When Dan and I were living in Cambridge, my father had a meeting in Boston in January. After the meeting was over, he came to visit us. The next morning, I asked him what he’d like to do. “I’d like to go to Harvard Square,” he said.

“But, Dad,” I objected, “it’s hard to park near Harvard Square. We’ll probably have to walk a couple of blocks. And it’s really cold out. Also, there’s a lot of snow and ice on the ground, so it won’t be a pleasant walk.”

He persisted. “That’s okay. I’d really like to go see Harvard Square. Maybe there’s some place there where we can go get a cup of coffee if it gets too cold.”

That sounded okay to me. So Dad and I piled into the car, and we were early enough (and this was long ago enough) that we got a reasonably good parking spot on Brattle Street only a block or two outside of the Square. When we got out of the car, it was cold. It had snowed earlier that week or the last, and the snow was still about a foot high and old enough that it had gotten grey and dirty. Most places had not shoveled their walks (an endearing Boston-area trait: Why shovel, when you’ll just have to do it again next week?) but the steady stream of foot traffic had beaten down a path along where the sidewalk lay buried. The path had turned to ice.

We slipped and slid into the Square across the ice and dirty snow, and found a place where we could have a nice cup of coffee. Then we slipped and slid back to the car and drove home again.

The next day I asked my Dad what he’d like to do. “Let’s go into Harvard Square again,” he enthused.

This seemed really wrong to me. This just wasn’t like him at all. But despite my objections, he insisted. Finally I said, “Dad. It’s dirty. It’s icy. It’s cold. I know you don’t like this kind of stuff. I just don’t get it. Why do you want to do this?”

His reply: “I want to make sure I get all the details absolutely right, because my friends back in Florida are never going to believe this when I tell them about it.”

Yes!

I hate ice. And fear it. When there is the least possibility of ice, my steps slow to a timid shuffle, and if there’s another human being in reach, I will lean on him or her. Perhaps aggressively. As if in fear for my life. Which is approximately true.

So here in the kitchen sits the container of fruit and vegetable peelings full to overflowing. And there… there… out the back door and maybe only twenty feet away… across a sweep of stuff that used to be snow, that still looks like snow but is now actually shiny, deadly ice… is the compost bin.

It might as well be on Mars. I manage two steps, slip like crazy, and dive for refuge back into the kitchen.

I decide to wait until Dan gets home and get him to empty the compost container.

Then I picture him coming home after an exhausting day of work, in his dress clothes and smoothly leather-soled shoes; and I cannot ask him, even in my imagination, to do this chore.
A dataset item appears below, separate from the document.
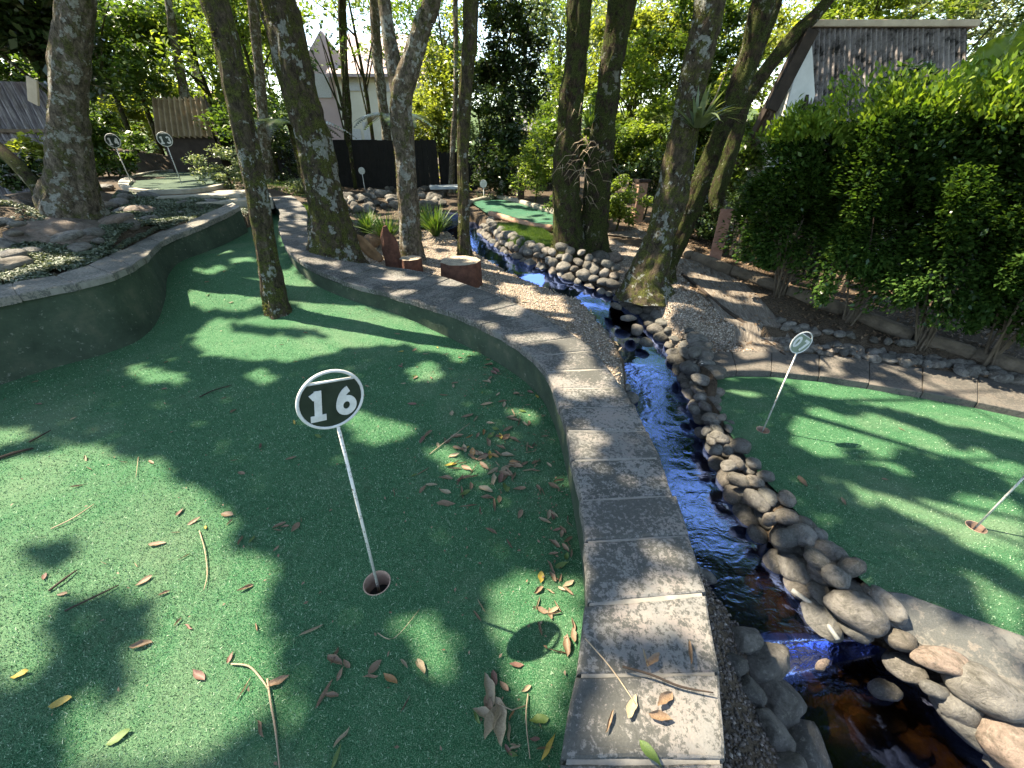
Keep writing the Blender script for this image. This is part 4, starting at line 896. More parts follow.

Suddenly, I remember: I have foot chains!

I retrieve them from my closet: brand new “Yaktrax”, and I slip them over my boots. I find that I can crunch solidly and firmly over the deadly, shiny ice — more firmly than I can, in fact, walk inside my house. I empty the compost container into the bin with exultation.

Now I know how Hannibal must have felt when he managed to get all those elephants over the Alps.

Snow

Crystal balls of weathermen notwithstanding, we have about eight inches of snow in the driveway, and it’s still coming down hard. The snowplows are out, but they can’t keep up. We drove my mom home, and the Subaru (“All wheel drive all the time”) was slipping all over the road. It was lots of fun.

Since the Red Sox won the World Series, nothing can disturb my calm optimism. Winter — so what! It’s beautiful outside.

Adam got out of Boston just in time. Either that, or two days too early. It’s almost too good a storm to have to miss.

Christmas

At midnight the church bells rang out Gloria in Excelsis Deo. A miracle. The sun(son) is born. One day’s worth of oil lasted for eight days. The light has returned.

Today the late afternoon sun was flanked by two rainbow sundogs. They looked almost exactly like the photos at this Web site.

Adam returned to Seattle and Winter has just started — but I am full of faith and optimism. Life is good.